There is no doubt I have a hard time saying “No.” I love to be part of new projects and work with new people. This is how we grow a greater understanding of our work.

So I say “Yes” a lot.

There is a downside to saying “Yes.” I perpetually find myself in a state of overwhelm.

There is a reason every few months, I create a piece of content addressing writer’s block.

When the mind is spread thin, it is easy to lose focus.

Undoubtedly, a willingness to say “Yes” is vital to personal growth. Yet for some (myself included), saying “Yes” is almost a sickness. We feel like by saying “No,” we will be left out of some great thing.

We all have a right to say “No.”

Say “No” and watch your business grow.

“Stillness: Don’t waste energy moving unless necessary.”

Translation = Be efficient.

To be effective at content marketing, you must be efficient.

Here are five efficiency-crushing actions:

  • Not having a topic when you sit down to write,
  • Perfectionism,
  • Lack of process,
  • Working on too many projects at once and,
  • Not harnessing content distribution tools.

There are more. My point is not the specific actions but rather the need to find efficiencies in our work where we can.

You will find your own unique methods to be more efficient at content marketing. Here are a few of mine:

  • Text myself blog post titles and ideas when they hit me,
  • Use Buffer and Later to schedule and distribute content on social media and,
  • Create social graphics using Canva and Adobe Spark.

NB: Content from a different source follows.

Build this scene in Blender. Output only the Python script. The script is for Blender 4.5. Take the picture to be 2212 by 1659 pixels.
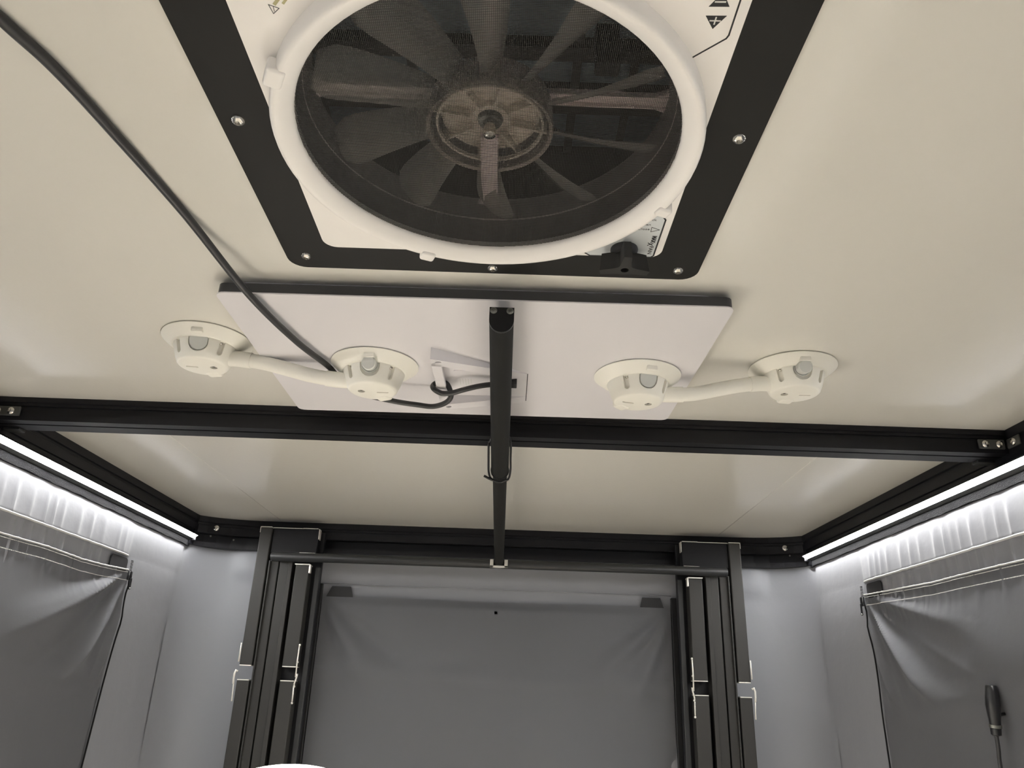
import bpy, bmesh, math, random
from mathutils import Vector, Matrix

# ------------------------------------------------------------------ reset
for o in list(bpy.data.objects):
    bpy.data.objects.remove(o, do_unlink=True)
SC = bpy.context.scene
COL = SC.collection
EYE = 1.5            # the photographer's eye is 1.5 m above the camper floor; heights below are relative to it
PI = math.pi
rnd = random.Random(7)

# ------------------------------------------------------------------ camera
FPX = 1637.18
def camera():
    p, r, y = (math.radians(a) for a in (22.084, 2.012, 0.191))
    B = Matrix(((1, 0, 0), (0, 0, -1), (0, 1, 0)))
    Rz = Matrix(((math.cos(y), math.sin(y), 0), (-math.sin(y), math.cos(y), 0), (0, 0, 1)))
    Rx = Matrix(((1, 0, 0), (0, math.cos(p), math.sin(p)), (0, -math.sin(p), math.cos(p))))
    Rr = Matrix(((math.cos(r), -math.sin(r), 0), (math.sin(r), math.cos(r), 0), (0, 0, 1)))
    M = Rr @ B @ Rx @ Rz                      # world -> (right, down, forward)
    R = Matrix((M[0], -M[1], -M[2])).transposed()
    cd = bpy.data.cameras.new('camera')
    cd.sensor_fit = 'HORIZONTAL'; cd.sensor_width = 36.0
    cd.lens = FPX / 2212 * 36.0
    cd.clip_start = 0.02
    c = bpy.data.objects.new('camera', cd); COL.objects.link(c)
    c.matrix_world = Matrix.Translation((0, 0, EYE)) @ R.to_4x4()
    SC.camera = c
camera()

# ------------------------------------------------------------------ world and exposure
LED_STRENGTH = 84.0
LAMP_STRENGTH = 8.0
LOWER_STRENGTH = 86.0
w = bpy.data.worlds.new('night'); SC.world = w
w.use_nodes = True
w.node_tree.nodes['Background'].inputs[0].default_value = (0.01, 0.012, 0.018, 1)
w.node_tree.nodes['Background'].inputs[1].default_value = 0.3
SC.view_settings.view_transform = 'Standard'
SC.view_settings.look = 'None'
SC.view_settings.gamma = 1.0
SC.view_settings.use_curve_mapping = False
SC.view_settings.exposure = 0.16

# ------------------------------------------------------------------ materials
MATS = {}
def mat(name, col, rough=0.5, metal=0.0, spec=0.5, bump=None, alpha=None, emit=None, noise=None, coat=0.0, sheen=0.0):
    m = bpy.data.materials.new(name); m.use_nodes = True
    nt = m.node_tree; b = nt.nodes['Principled BSDF']
    b.inputs['Base Color'].default_value = (*col, 1)
    b.inputs['Roughness'].default_value = rough
    b.inputs['Metallic'].default_value = metal
    b.inputs['Specular IOR Level'].default_value = spec
    b.inputs['Coat Weight'].default_value = coat
    b.inputs['Sheen Weight'].default_value = sheen
    tc = nt.nodes.new('ShaderNodeTexCoord')
    if noise:                                  # (scale, amount) gentle colour variation
        n = nt.nodes.new('ShaderNodeTexNoise'); n.inputs['Scale'].default_value = noise[0]
        n.inputs['Detail'].default_value = 5
        nt.links.new(tc.outputs['Object'], n.inputs['Vector'])
        mx = nt.nodes.new('ShaderNodeMix'); mx.data_type = 'RGBA'
        a = noise[1]
        mx.inputs['A'].default_value = (*[max(0, c * (1 - a)) for c in col], 1)
        mx.inputs['B'].default_value = (*[min(1, c * (1 + a)) for c in col], 1)
        nt.links.new(n.outputs['Fac'], mx.inputs['Factor'])
        nt.links.new(mx.outputs['Result'], b.inputs['Base Color'])
    if bump:                                   # (scale, strength, distance[, stretch])
        n = nt.nodes.new('ShaderNodeTexNoise'); n.inputs['Scale'].default_value = bump[0]
        n.inputs['Detail'].default_value = 4
        src = tc.outputs['Object']
        if len(bump) > 3:
            mp = nt.nodes.new('ShaderNodeMapping'); mp.inputs['Scale'].default_value = bump[3]
            nt.links.new(src, mp.inputs['Vector']); src = mp.outputs['Vector']
        nt.links.new(src, n.inputs['Vector'])
        bp = nt.nodes.new('ShaderNodeBump'); bp.inputs['Strength'].default_value = bump[1]
        bp.inputs['Distance'].default_value = bump[2]
        nt.links.new(n.outputs['Fac'], bp.inputs['Height'])
        nt.links.new(bp.outputs['Normal'], b.inputs['Normal'])
    if alpha is not None:
        b.inputs['Alpha'].default_value = alpha
    if emit:
        b.inputs['Emission Color'].default_value = (*emit[0], 1)
        b.inputs['Emission Strength'].default_value = emit[1]
    MATS[name] = m
    return m

mat('ceiling_gelcoat', (0.76, 0.74, 0.68), 0.14, bump=(150, 0.06, 0.002, (1.0, 0.45, 1.0)), noise=(2.0, 0.02))
mat('dish_white', (0.74, 0.72, 0.74), 0.5)
mat('dish_edge', (0.035, 0.036, 0.04), 0.5)
mat('fan_white', (0.94, 0.91, 0.87), 0.45)
mat('cup_white', (0.90, 0.88, 0.80), 0.5)
mat('cup_grey', (0.62, 0.63, 0.60), 0.5)
mat('black_board', (0.008, 0.0075, 0.0065), 0.6, spec=0.3, bump=(400, 0.1, 0.0005))
mat('black_metal', (0.006, 0.006, 0.008), 0.45, spec=0.28)
mat('post_metal', (0.026, 0.025, 0.023), 0.55)
mat('tube_black', (0.022, 0.023, 0.024), 0.45)
mat('pole_grey', (0.010, 0.010, 0.009), 0.8, spec=0.22)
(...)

Have an open mind toward new methods of efficient content marketing.

“Greatness Itself: The best revenge”

Translation = Set your own goals.

Don’t get jealous. Don’t envy the achievements of others. Don’t allow what others have to dictate your actions.

Don’t try to beat your opponent.

Be so damn good your opponent doesn’t matter.

Cream rises to the top.

Cliche, yes. True, hell yes.

All we can do is work to be the best version of ourselves.

Ask yourself: When do you create great work? What does your great work look like? Who appreciates and seeks out your great work?

Look inside yourself and get better.

Focusing on the work of others, or worse, creating simply to “beat” the competition, will not produce the great work you desire.

“Intensity: Give 100%. 110% is impossible. Only idiots recommend that.”

Translation = Don’t over-promise.

Nothing destroys confidence in your business more than to over-promise and under-deliver. Tell prospects and clients exactly what they will get when talking about your business.

Don’t embellish. Don’t exaggerate. Don’t over-promise.

Why does the Connected Generation hate to be sold so much?

Your audiences’ lives are filled with advertisements promising more than the product delivers. They’re jaded by “The catch.”

Today’s marketing discourse centers around authenticity, transparency, and loyalty.

And whether this is genuine messaging or the same bullshit in a new wrapper is inconsequential, for it’s exactly what the Connected Generation responds to.

Be direct: In price, in benefits, in customer experience.

Your audience will love you for it.

“I think it’s pointless for a human to paint scenes of nature when they can go outside and stand in it.”

Translation = Get out from behind the keyboard.

Gary Vaynerchuk’s message is powerful because he did it. We watched him grow Wine Library TV from nothing to something.

Gary Vee did the work.

Have you?

I’ve performed over 300 keynote speeches in the last ten years. Do you know why I keep getting asked to come back?

I was a salesman. I was a marketer. I was the Chief Marketing Officer. I was the CEO. I did the work.

It’s not all fluffy theory regurgitated from a book I’ve read.

At some point, you must prove you own the material, or the message doesn’t resonate.

Get out from behind the keyboard and live it.

“Cultivating a manly musk puts your opponents on notice.”

Translation = Let your reputation proceed you.

Nobody likes a bragger.

Confidence is sexy. Even a little waft of arrogance can excite.

But you shouldn’t be the one telling me how great you are. Let your resume speak for itself.

They’ll already know what you can do if your competition is actual competition.

Let the quality of your work reflect the community you build around your brand.

We don’t need to brag, we need to do better work.

The Rub

You might be asking yourself if Ron Swanson is a content marketing visionary.

He’s not.

He’s a fictional TV character.

But that does not mean we can’t learn from his incredible wit and stoic philosophy on life.

As students in the Ron Swanson School of Content Marketing, we might all do better.